Differentiate the equation.

$\frac{dy}{dx}=e\left(p\tan \frac{pL}{2}\cos px-p\sin px\right)$

When the distance $x=0$.

$\begin{array}{c}{\frac{dy}{dx}|}_{x=0}=e\left(p\tan \frac{pL}{2}\cos p\left(0\right)-p\sin p\left(0\right)\right)\\ =ep\tan \frac{pL}{2}\end{array}$ (2)

Refer to Equation (10.6) in the textbook.

$\begin{array}{l}{p}^2=\frac{P}{EI}\\ p=\sqrt{\frac{P}{EI}}\end{array}$

The critical load is given by the equation.

$\begin{array}{l}{P}_{\text{cr}}=\frac{{\pi }^{2}EI}{L^2}\\ L=\frac{\pi \sqrt{EI}}{\sqrt{P_{\text{cr}}}}\end{array}$

Substitute $\sqrt{\frac{P}{EI}}$ for p and $\frac{\pi \sqrt{EI}}{\sqrt{P_{\text{cr}}}}$ for L in Equation (2).

$\begin{array}{c}{\frac{dy}{dx}|}_{x=0}=e\sqrt{\frac{P}{EI}}\tan \frac{\sqrt{\frac{P}{EI}}\times \frac{\pi \sqrt{EI}}{\sqrt{P_{\text{cr}}}}}{2}\\ =e\sqrt{\frac{P}{EI}}\tan \frac{\pi }{2}\sqrt{\frac{P}{P_{\text{cr}}}}\end{array}$

Substitute $e\sqrt{\frac{P}{EI}}\tan \frac{\pi }{2}\sqrt{\frac{P}{P_{\text{cr}}}}$ for ${\frac{dy}{dx}|}_{x=0}$ in Equation (1).

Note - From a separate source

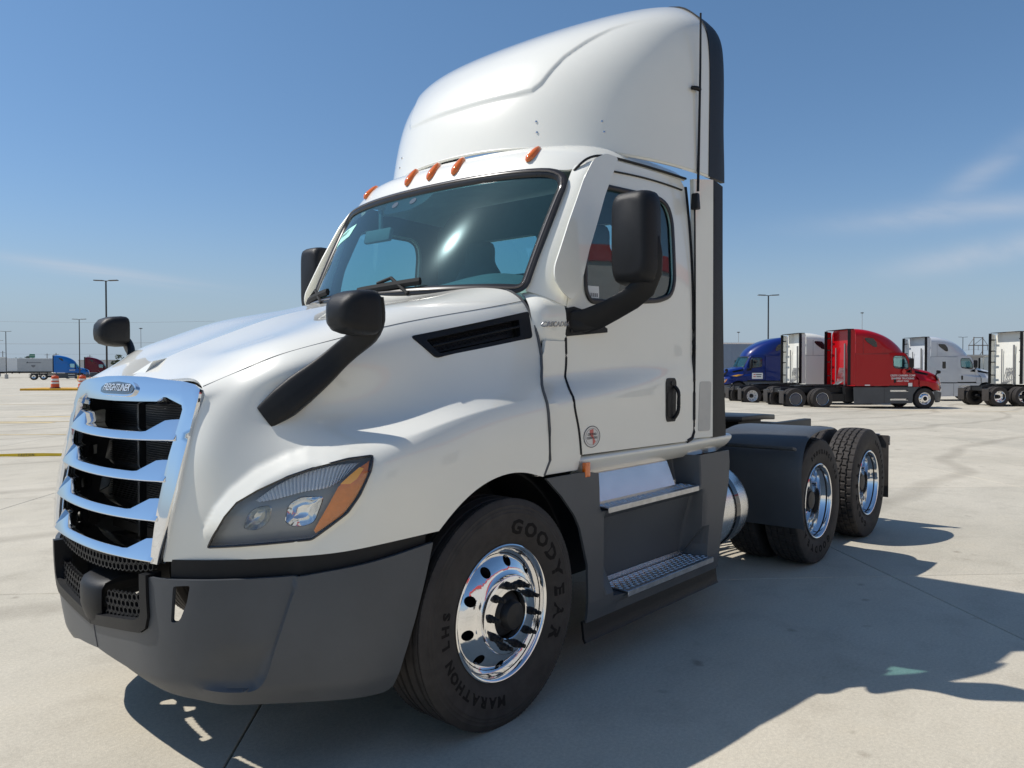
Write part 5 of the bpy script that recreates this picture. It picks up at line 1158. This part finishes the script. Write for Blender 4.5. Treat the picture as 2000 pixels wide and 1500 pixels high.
        # extender with black trailing edge
        def f_ext(par, s=s):
            V, F = patch_vf([(3.53,1.16),(3.74,1.16),(3.74,3.83),(3.53,3.80)], [], lambda x, z: np.array([x, s*(1.195-.03*max(0, z-3.55)), z]), .2, .02, (0, s, 0)); return MB().add(V, F).build('side_extender', WHITE, par, 30, fix=False)
        ex = add('side_extender_%d' % s, f_ext, paintm); ex.name = 'side_extender'
        def f_ed(par, s=s):
            V, F = patch_vf([(3.745,1.15),(3.90,1.15),(3.89,3.86),(3.745,3.86)], [], lambda x, z: np.array([x, s*(1.198-.03*max(0, z-3.55)), z]), .2, .03, (0, s, 0)); return MB().add(V, F).build('extender_edge', BLACK, par, 30, fix=False)
        o = add('extender_edge_%d' % s, f_ed, None, ex); o.name = 'extender_edge'
        def f_st(par, s=s):
            b_ = MB()
            for z in (1.6, 2.3, 2.9, 3.5): b_.box((3.72, s*1.05, z), (.05, .28, .05))
            return b_.build('extender_struts', BLACK, par, None)
        o = add('extender_struts_%d' % s, f_st, None, ex); o.name = 'extender_struts'
        def f_sk(par, s=s):
            V, F = patch_vf([(.64,.28),(3.55,.26),(3.58,1.06),(.30,1.06),(.45,.92),(.60,.70)], [rpoly([(.85,.84),(1.75,.84),(1.75,.92),(.85,.92)], .02), rpoly([(.85,.42),(1.75,.42),(1.75,.50),(.85,.50)], .02)], lambda x, z: np.array([x, s*1.195, z]), .15, .03, (0, s, 0)); return MB().add(V, F).build('side_skirt', GREY, par, 30, fix=False)
        k_ = add('side_skirt_%d' % s, f_sk, sk); k_.name = 'side_skirt'
        o = add('skirt_step_%d' % s, lambda par, s=s: MB().box((1.3, s*1.15, .85), (.9, .10, .02)).box((1.3, s*1.15, .43), (.9, .10, .02)).box((1.3, s*1.10, .66), (1.0, .02, .6)).build('skirt_step', BRUSH, par, None), None, k_); o.name = 'skirt_step'
        o = add('skirt_seam_%d' % s, lambda par, s=s: MB().box((2.05, s*1.197, .66), (.012, .004, .8)).build('skirt_seam', VOID, par, None), None, k_); o.name = 'skirt_seam'
    def f_back(par):
        b_ = MB().box((3.50, 0, 1.92), (.03, 2.36, 1.6)); V = [(3.5, y, z) for y, z in [(-w_, z) for w_, z in SRA]+[(w_, z) for w_, z in SRA[::-1]][1:]]; n = len(V); b_.add(V, [tuple(range(n))]); return b_.build('rear_panel', WHITE, par, None)
    rp_ = add('rear_panel', f_back, paintm)
    add('roof_visor', lambda par: MB().box((3.70, 0, 3.88), (.36, 2.1, .025)).build('roof_visor', BLACK, par, None), None)
    if detail:
        def f_ls(par):
            b_ = MB()
            for i in range(6): b_.tube(curve([(3.52,-.3+.12*i,2.0),(3.62,-.25+.1*i,1.7),(3.60,-.35+.14*i,1.45),(3.75,-.2+.08*i,1.25),(3.9,-.2+.08*i,1.15)], 12), .018, 5)
            b_.tube([(3.60,-.55,1.15),(3.60,-.55,3.0)], .03, 6); b_.tube([(3.60,.35,1.1),(3.60,.35,3.2)], .045, 8); return b_.build('hose_rack', mat('hose_grey', (.2,.2,.2), .5), par, 40)
        add('hose_rack', f_ls, None, rp_)
    MB().box((2.3, 0, .70), (3.0, 1.6, .7)).build('underbody_blocker', VOID, t, None) if 'underbody_blocker' not in _m else new_obj('underbody_blocker', _m['underbody_blocker'], None, t)
    _m.setdefault('underbody_blocker', t.children[-1].data)
    MB().box((4.2, -.0, .55), (1.0, 1.5, .35)).build('axle_mass', VOID, t, None) if 'axle_mass' not in _m else new_obj('axle_mass', _m['axle_mass'], None, t)
    if 'axle_mass' not in _m:
        for ch in t.children:
            if ch.name.startswith('axle_mass'): _m['axle_mass'] = ch.data
    return t
RED = paint('red_paint', (0.40, 0.002, 0.006), coat=.45, spec=.2); BLUE = paint('blue_paint', (0.006, 0.020, 0.14), coat=.5, spec=.2); LBLUE = paint('light_blue_paint', (0.012, 0.15, 0.48), coat=.5, spec=.2); MAROON = paint('maroon_paint', (0.12, 0.004, 0.014), coat=.5, spec=.2); SILVER = paint('silver_white_paint', (0.60, 0.62, 0.64))
H45 = rad(-45)
rt_ = sleeper_truck('red sleeper truck with white lettering on its door', 1807, 37.5, H45, RED)
wt1 = sleeper_truck('white sleeper truck just left of the red truck, partly hidden by it', 1697, 41.8, H45, WHITE, rims=mat('white_steel_rim', (.7,.7,.7), .4))
wt2 = sleeper_truck('white sleeper truck behind the red truck, with dark window in its sleeper side', 1926, 47.0, H45, SILVER, skirt=SILVER, sidewin=True)
wt3 = sleeper_truck('white sleeper truck at the right edge showing its rear frame and wheels', 2132, 40.0, H45, WHITE, tdx=-.15)
bt = sleeper_truck('dark blue sleeper truck facing left behind the white truck', 1442, 49, rad(135), BLUE)
bl = sleeper_truck('bright blue sleeper truck far off at the left by the orange barrels', 158, 124, rad(-21), LBLUE, detail=False, group='trucks far across the lot')
mr = sleeper_truck('maroon sleeper truck behind the bright blue truck', 212, 141, rad(-21), MAROON, detail=False, group='trucks far across the lot')
# wheel covers and door lettering of the red truck
for ch in [c for c in rt_.children if c.name.startswith('wheel') and c.location.x > 2]:
    V, F = lathe([(.02,.262),(-.004,.262),(-.012,.235),(-.016,0)], 40); cv = MB().add(V, F).build('wheel_cover', mat('wheel_cover_navy', (.05,.055,.075), .3, coat=.5), ch)
def door_text(t, s, size, x, z, mt, side=1): place_text('door_lettering', s, size, (x, side*1.185, z), (-side, 0, 0), (0, 0, 1), mt, t, bold=size*.02)
for s, z in (('CRETE CARRIER CORP', 1.62), ('SHAFFER TRUCKING', 1.48), ('USDOT 73705', 1.35)): door_text(rt_, s, .125 if z > 1.4 else .10, 1.12, z, WHITEP)
place_text('door_emblem', '♦', .3, (1.06, 1.19, 1.80), (-1, 0, 0), (0, 0, 1), REDP, rt_)
MB().box((.74, 1.186, 1.18), (.20, .006, .17)).build('door_placard', WHITEP, rt_, None); MB().box((2.9, 1.197, 1.16), (.26, .006, .05)).build('marker_strip', WHITEP, rt_, None)
MB().box((1.25, -1.19, 1.42), (.70, .006, .38)).build('door_placard', WHITEP, bt, None)
for i, (x, w_, m_) in enumerate(((1.06,.14,REDP),(1.34,.36,DARKP),(1.06,.16,REDP),(1.34,.30,DARKP))): MB().box((x, -1.195, 1.50-.13*(i//2)), (w_, .004, .05)).build('placard_line', m_, bt, None)
MB().prism([(-.45,-1.14,1.42),(.05,-1.21,1.52),(.35,-1.215,1.50),(-.1,-1.212,1.38)], (0, .02, 0)).build('hood_decal', mat('gold_decal', (.75,.36,.04), .4), bt, None)
MB().box((1.2, 1.19, 1.55), (.8, .006, .10)).build('door_decal', WHITEP, bl, None)
# low day cab truck further back
p_ = spot(1985, 57); dc = empty('day_cab_truck', p_, H45+math.pi, 'low white day cab truck far behind the white trucks on the right', 'truck', 'sleeper trucks parked on the lot'); del dc['group']
for n in ('hood', 'bumper', 'grille', 'windscreen', 'roof', 'rear_wall', 'dashboard', 'frame_rail', 'step_fairing'): 
    for o in hero(n): pick(o, dc, None)
for n in ('headlight', 'a_pillar', 'cowl_panel', 'door', 'door_mirror', 'cab_extender', 'fuel_tank', 'wheel'):
    for o in hero(n): pick(o, dc, None, ('window', 'tyre', 'mirror_arm', 'extender_edge', 'inner_tyre', 'lens'))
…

$\alpha L\left(\Delta T\right)-\frac{PL}{AE}=2e\left(e\sqrt{\frac{P}{EI}}\tan \frac{\pi }{2}\sqrt{\frac{P}{P_{\text{cr}}}}\right)$

Substitute 1,560.2 lb for P, 7,370 lb for $P_{\text{cr}}$, 8 in. for L, $0.140625\text{in}{\text{.}}^2$ for A, $29\times {10}^6\text{psi}$ for E, $1.64795\times {10}^{-3}\text{in}{\text{.}}^3$ for I, $6.5\times {10}^{-6}/°\text{F}$ for $\alpha$, and 0.03 in. for e.

$\begin{array}{l}6.5\times {10}^{-6}\times 8\times \left(\Delta T\right)-\frac{1,560.2\times 8}{0.140625\times 29\times {10}^6}=2\times {0.03}^2\times \sqrt{\frac{1,560.2}{29\times {10}^6\times 1.64795\times {10}^{-3}}}\tan \frac{\pi }{2}\sqrt{\frac{1,560.2}{7,370}}\\ 52\times {10}^{-6}\left(\Delta T\right)-3.06062\times {10}^{-3}=\left(3.25231\times {10}^{-4}\right)\left(0.88191\right)\\ 52\times {10}^{-6}\left(\Delta T\right)=2.86824\times {10}^{-4}+3.06062\times {10}^{-3}\\ \Delta T=64.4°F\end{array}$

The smallest change in temperature controls the design.

The smallest temperature change occurs when the eccentricity is not considered.

Therefore, the increase in temperature required for the bar to make contact with the point C is $\underset{\_}{58.9°\text{F}}$.